*CHALLENGE*: Quote the listing below in its entirety.

*RECORDED DATA*:

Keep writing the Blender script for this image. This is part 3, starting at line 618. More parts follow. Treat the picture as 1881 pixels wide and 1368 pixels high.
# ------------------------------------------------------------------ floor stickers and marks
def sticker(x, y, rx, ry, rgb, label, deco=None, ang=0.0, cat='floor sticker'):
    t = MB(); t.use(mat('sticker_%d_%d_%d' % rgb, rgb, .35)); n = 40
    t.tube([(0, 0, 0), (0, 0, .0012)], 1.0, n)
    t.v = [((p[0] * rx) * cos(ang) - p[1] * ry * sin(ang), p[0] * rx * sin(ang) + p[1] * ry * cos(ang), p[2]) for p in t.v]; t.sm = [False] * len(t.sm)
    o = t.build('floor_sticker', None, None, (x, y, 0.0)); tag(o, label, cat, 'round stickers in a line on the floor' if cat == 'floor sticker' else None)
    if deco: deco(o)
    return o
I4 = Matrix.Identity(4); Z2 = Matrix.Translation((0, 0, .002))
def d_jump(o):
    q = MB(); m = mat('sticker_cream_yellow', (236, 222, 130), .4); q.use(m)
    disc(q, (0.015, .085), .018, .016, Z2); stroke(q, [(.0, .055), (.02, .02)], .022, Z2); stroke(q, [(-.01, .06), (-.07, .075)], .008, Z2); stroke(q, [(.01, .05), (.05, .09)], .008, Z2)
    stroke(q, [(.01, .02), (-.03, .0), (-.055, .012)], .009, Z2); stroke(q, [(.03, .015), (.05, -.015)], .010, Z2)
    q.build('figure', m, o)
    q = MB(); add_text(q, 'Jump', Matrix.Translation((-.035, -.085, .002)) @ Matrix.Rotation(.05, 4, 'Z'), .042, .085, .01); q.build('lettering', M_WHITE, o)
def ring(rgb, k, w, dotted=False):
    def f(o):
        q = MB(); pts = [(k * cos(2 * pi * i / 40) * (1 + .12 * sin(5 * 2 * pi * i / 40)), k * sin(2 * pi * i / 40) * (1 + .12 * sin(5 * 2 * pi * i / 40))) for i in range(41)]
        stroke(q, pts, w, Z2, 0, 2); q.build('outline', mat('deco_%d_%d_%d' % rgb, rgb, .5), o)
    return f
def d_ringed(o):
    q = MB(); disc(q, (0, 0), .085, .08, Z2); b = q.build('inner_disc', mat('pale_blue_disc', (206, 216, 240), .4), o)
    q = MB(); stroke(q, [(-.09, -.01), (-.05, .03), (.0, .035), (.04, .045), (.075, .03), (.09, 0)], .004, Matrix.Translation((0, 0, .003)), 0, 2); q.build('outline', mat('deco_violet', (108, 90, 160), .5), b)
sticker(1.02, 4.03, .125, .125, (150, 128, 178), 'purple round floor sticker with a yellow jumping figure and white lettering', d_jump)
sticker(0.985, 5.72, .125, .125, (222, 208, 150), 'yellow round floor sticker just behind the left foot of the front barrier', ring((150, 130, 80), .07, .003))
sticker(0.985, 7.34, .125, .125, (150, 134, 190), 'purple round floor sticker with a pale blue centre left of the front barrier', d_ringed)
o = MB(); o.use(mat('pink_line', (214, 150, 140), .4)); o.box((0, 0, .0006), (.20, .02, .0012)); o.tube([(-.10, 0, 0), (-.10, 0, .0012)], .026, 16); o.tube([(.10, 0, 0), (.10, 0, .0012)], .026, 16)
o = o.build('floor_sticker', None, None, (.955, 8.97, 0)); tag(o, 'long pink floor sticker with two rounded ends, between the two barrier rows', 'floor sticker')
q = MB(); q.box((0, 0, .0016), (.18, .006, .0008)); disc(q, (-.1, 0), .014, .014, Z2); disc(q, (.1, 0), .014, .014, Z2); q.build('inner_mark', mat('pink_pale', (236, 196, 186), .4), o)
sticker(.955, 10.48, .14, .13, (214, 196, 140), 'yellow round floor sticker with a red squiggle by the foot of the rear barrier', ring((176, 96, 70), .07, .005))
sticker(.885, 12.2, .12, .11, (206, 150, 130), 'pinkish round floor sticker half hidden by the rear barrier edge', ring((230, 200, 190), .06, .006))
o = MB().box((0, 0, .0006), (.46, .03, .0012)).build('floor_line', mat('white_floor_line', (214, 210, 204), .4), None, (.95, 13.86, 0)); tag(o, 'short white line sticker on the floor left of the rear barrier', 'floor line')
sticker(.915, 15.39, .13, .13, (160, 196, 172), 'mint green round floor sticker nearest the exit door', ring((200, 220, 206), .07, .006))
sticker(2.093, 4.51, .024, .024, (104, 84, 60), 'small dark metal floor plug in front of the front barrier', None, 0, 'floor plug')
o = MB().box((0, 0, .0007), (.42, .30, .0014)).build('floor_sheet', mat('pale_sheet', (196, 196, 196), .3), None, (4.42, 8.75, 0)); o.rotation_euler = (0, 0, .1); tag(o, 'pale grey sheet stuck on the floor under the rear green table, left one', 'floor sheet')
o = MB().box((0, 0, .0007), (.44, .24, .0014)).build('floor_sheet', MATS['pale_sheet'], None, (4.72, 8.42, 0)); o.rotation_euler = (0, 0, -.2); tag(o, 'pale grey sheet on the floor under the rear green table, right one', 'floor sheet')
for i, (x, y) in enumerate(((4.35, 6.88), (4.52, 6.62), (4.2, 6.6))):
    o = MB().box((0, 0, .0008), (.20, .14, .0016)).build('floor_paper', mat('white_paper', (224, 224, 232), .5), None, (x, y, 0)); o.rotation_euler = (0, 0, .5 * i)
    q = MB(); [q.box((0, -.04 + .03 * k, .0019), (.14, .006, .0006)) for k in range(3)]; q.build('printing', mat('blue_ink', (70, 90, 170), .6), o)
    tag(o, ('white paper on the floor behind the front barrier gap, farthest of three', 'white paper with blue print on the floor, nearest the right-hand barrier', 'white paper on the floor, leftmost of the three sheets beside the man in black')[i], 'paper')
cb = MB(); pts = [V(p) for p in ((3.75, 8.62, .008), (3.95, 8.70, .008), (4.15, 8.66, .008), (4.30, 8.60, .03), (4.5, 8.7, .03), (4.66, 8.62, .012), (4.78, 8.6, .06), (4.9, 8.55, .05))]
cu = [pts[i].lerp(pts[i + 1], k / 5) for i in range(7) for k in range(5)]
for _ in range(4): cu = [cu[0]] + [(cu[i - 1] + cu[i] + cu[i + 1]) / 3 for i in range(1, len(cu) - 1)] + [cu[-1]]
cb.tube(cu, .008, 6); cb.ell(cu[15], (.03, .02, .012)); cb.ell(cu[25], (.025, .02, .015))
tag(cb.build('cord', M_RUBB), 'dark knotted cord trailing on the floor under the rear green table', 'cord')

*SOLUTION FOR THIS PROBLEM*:
Keep writing the Blender script for this image. This is part 3, starting at line 618. More parts follow. Treat the picture as 1881 pixels wide and 1368 pixels high.
# ------------------------------------------------------------------ floor stickers and marks
def sticker(x, y, rx, ry, rgb, label, deco=None, ang=0.0, cat='floor sticker'):
    t = MB(); t.use(mat('sticker_%d_%d_%d' % rgb, rgb, .35)); n = 40
    t.tube([(0, 0, 0), (0, 0, .0012)], 1.0, n)
    t.v = [((p[0] * rx) * cos(ang) - p[1] * ry * sin(ang), p[0] * rx * sin(ang) + p[1] * ry * cos(ang), p[2]) for p in t.v]; t.sm = [False] * len(t.sm)
    o = t.build('floor_sticker', None, None, (x, y, 0.0)); tag(o, label, cat, 'round stickers in a line on the floor' if cat == 'floor sticker' else None)
    if deco: deco(o)
    return o
I4 = Matrix.Identity(4); Z2 = Matrix.Translation((0, 0, .002))
def d_jump(o):
    q = MB(); m = mat('sticker_cream_yellow', (236, 222, 130), .4); q.use(m)
    disc(q, (0.015, .085), .018, .016, Z2); stroke(q, [(.0, .055), (.02, .02)], .022, Z2); stroke(q, [(-.01, .06), (-.07, .075)], .008, Z2); stroke(q, [(.01, .05), (.05, .09)], .008, Z2)
    stroke(q, [(.01, .02), (-.03, .0), (-.055, .012)], .009, Z2); stroke(q, [(.03, .015), (.05, -.015)], .010, Z2)
    q.build('figure', m, o)
    q = MB(); add_text(q, 'Jump', Matrix.Translation((-.035, -.085, .002)) @ Matrix.Rotation(.05, 4, 'Z'), .042, .085, .01); q.build('lettering', M_WHITE, o)
def ring(rgb, k, w, dotted=False):
    def f(o):
        q = MB(); pts = [(k * cos(2 * pi * i / 40) * (1 + .12 * sin(5 * 2 * pi * i / 40)), k * sin(2 * pi * i / 40) * (1 + .12 * sin(5 * 2 * pi * i / 40))) for i in range(41)]
        stroke(q, pts, w, Z2, 0, 2); q.build('outline', mat('deco_%d_%d_%d' % rgb, rgb, .5), o)
    return f
def d_ringed(o):
    q = MB(); disc(q, (0, 0), .085, .08, Z2); b = q.build('inner_disc', mat('pale_blue_disc', (206, 216, 240), .4), o)
    q = MB(); stroke(q, [(-.09, -.01), (-.05, .03), (.0, .035), (.04, .045), (.075, .03), (.09, 0)], .004, Matrix.Translation((0, 0, .003)), 0, 2); q.build('outline', mat('deco_violet', (108, 90, 160), .5), b)
sticker(1.02, 4.03, .125, .125, (150, 128, 178), 'purple round floor sticker with a yellow jumping figure and white lettering', d_jump)
sticker(0.985, 5.72, .125, .125, (222, 208, 150), 'yellow round floor sticker just behind the left foot of the front barrier', ring((150, 130, 80), .07, .003))
sticker(0.985, 7.34, .125, .125, (150, 134, 190), 'purple round floor sticker with a pale blue centre left of the front barrier', d_ringed)
o = MB(); o.use(mat('pink_line', (214, 150, 140), .4)); o.box((0, 0, .0006), (.20, .02, .0012)); o.tube([(-.10, 0, 0), (-.10, 0, .0012)], .026, 16); o.tube([(.10, 0, 0), (.10, 0, .0012)], .026, 16)
o = o.build('floor_sticker', None, None, (.955, 8.97, 0)); tag(o, 'long pink floor sticker with two rounded ends, between the two barrier rows', 'floor sticker')
q = MB(); q.box((0, 0, .0016), (.18, .006, .0008)); disc(q, (-.1, 0), .014, .014, Z2); disc(q, (.1, 0), .014, .014, Z2); q.build('inner_mark', mat('pink_pale', (236, 196, 186), .4), o)
sticker(.955, 10.48, .14, .13, (214, 196, 140), 'yellow round floor sticker with a red squiggle by the foot of the rear barrier', ring((176, 96, 70), .07, .005))
sticker(.885, 12.2, .12, .11, (206, 150, 130), 'pinkish round floor sticker half hidden by the rear barrier edge', ring((230, 200, 190), .06, .006))
o = MB().box((0, 0, .0006), (.46, .03, .0012)).build('floor_line', mat('white_floor_line', (214, 210, 204), .4), None, (.95, 13.86, 0)); tag(o, 'short white line sticker on the floor left of the rear barrier', 'floor line')
sticker(.915, 15.39, .13, .13, (160, 196, 172), 'mint green round floor sticker nearest the exit door', ring((200, 220, 206), .07, .006))
sticker(2.093, 4.51, .024, .024, (104, 84, 60), 'small dark metal floor plug in front of the front barrier', None, 0, 'floor plug')
o = MB().box((0, 0, .0007), (.42, .30, .0014)).build('floor_sheet', mat('pale_sheet', (196, 196, 196), .3), None, (4.42, 8.75, 0)); o.rotation_euler = (0, 0, .1); tag(o, 'pale grey sheet stuck on the floor under the rear green table, left one', 'floor sheet')
o = MB().box((0, 0, .0007), (.44, .24, .0014)).build('floor_sheet', MATS['pale_sheet'], None, (4.72, 8.42, 0)); o.rotation_euler = (0, 0, -.2); tag(o, 'pale grey sheet on the floor under the rear green table, right one', 'floor sheet')
for i, (x, y) in enumerate(((4.35, 6.88), (4.52, 6.62), (4.2, 6.6))):
    o = MB().box((0, 0, .0008), (.20, .14, .0016)).build('floor_paper', mat('white_paper', (224, 224, 232), .5), None, (x, y, 0)); o.rotation_euler = (0, 0, .5 * i)
    q = MB(); [q.box((0, -.04 + .03 * k, .0019), (.14, .006, .0006)) for k in range(3)]; q.build('printing', mat('blue_ink', (70, 90, 170), .6), o)
    tag(o, ('white paper on the floor behind the front barrier gap, farthest of three', 'white paper with blue print on the floor, nearest the right-hand barrier', 'white paper on the floor, leftmost of the three sheets beside the man in black')[i], 'paper')
cb = MB(); pts = [V(p) for p in ((3.75, 8.62, .008), (3.95, 8.70, .008), (4.15, 8.66, .008), (4.30, 8.60, .03), (4.5, 8.7, .03), (4.66, 8.62, .012), (4.78, 8.6, .06), (4.9, 8.55, .05))]
cu = [pts[i].lerp(pts[i + 1], k / 5) for i in range(7) for k in range(5)]
for _ in range(4): cu = [cu[0]] + [(cu[i - 1] + cu[i] + cu[i + 1]) / 3 for i in range(1, len(cu) - 1)] + [cu[-1]]
cb.tube(cu, .008, 6); cb.ell(cu[15], (.03, .02, .012)); cb.ell(cu[25], (.025, .02, .015))
tag(cb.build('cord', M_RUBB), 'dark knotted cord trailing on the floor under the rear green table', 'cord')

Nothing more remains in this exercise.